The partnerships of Ashurst LLP and Ashurst Australia have voted in favour of full financial integration of the two firms. This decision takes effect on 1 November and will create a firm of approximately 1,800 lawyers and revenues of approximately A$930 million. The full integration follows the move by Blake Dawson to adopt the Ashurst branding last year in anticipation of financial integration.
Key features of the integration include a single profit pool allocated on a managed lock-step system and a unified management structure. Ashurst Australia partners will join the LLP lockstep which Ashurst Australia chairman Mary Padbury described as similar to that currently in use by the Australian partnership. “The differences in the systems were not all that different; they had a couple more levels than we did so we needed to make that work and we’ve done that,” she told ALB. A “balanced scorecard” system will measure partner performance against a range of financial and non-financial criteria, but there will be no specific weightings allocated to each criterion.
The firm will report its financial results on the UK (April) financial year as a global entity and there are no plans for separate reporting of Australian results. “That’s probably a question for John Carrington as managing partner Australia, but in a way I think we really see ourselves now as part of a global business and so reporting in that way is not consistent with where we’re headed,” said Padbury.
The firms will continue using their legacy practice management systems for the moment.

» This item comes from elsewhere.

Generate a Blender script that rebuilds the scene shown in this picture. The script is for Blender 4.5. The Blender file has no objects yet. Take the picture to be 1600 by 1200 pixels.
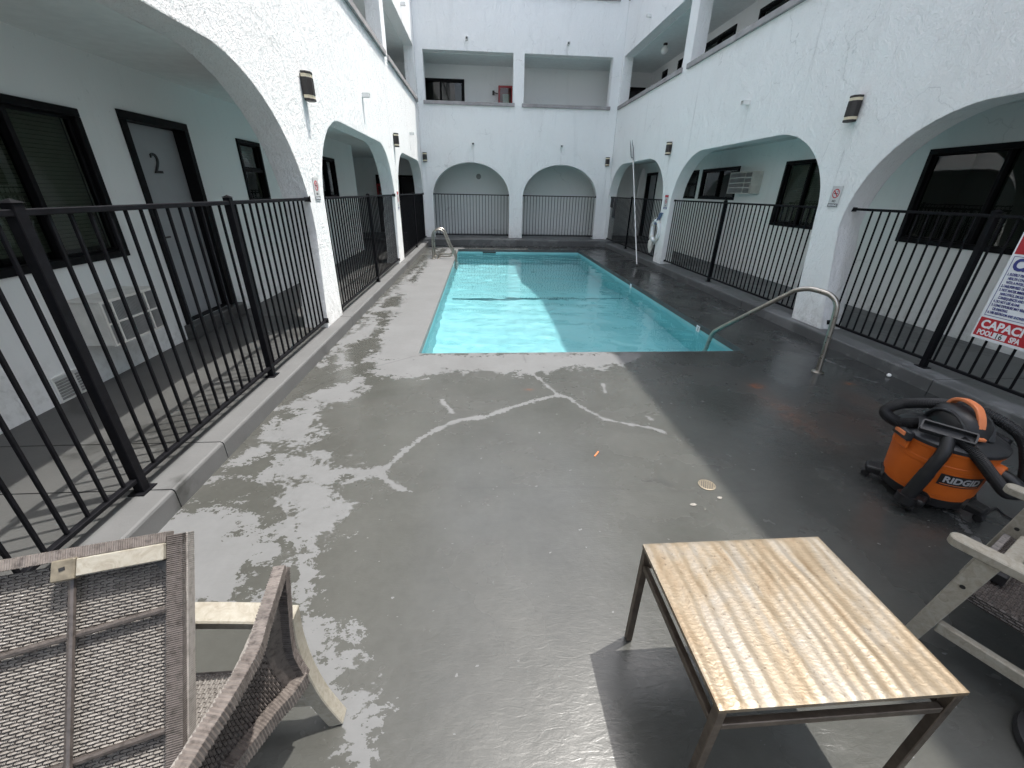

“We do at the moment have different practice management systems and in the short term we’ll be looking at having a single method of reporting - we won’t be immediately investing in a new practice management system,” said Padbury. “We acquired a new practice management system relatively recently so in due course we’ll obviously be on the same system but we’re fairly happy with the workarounds and the way we’re getting the two systems to talk to each other at the moment.”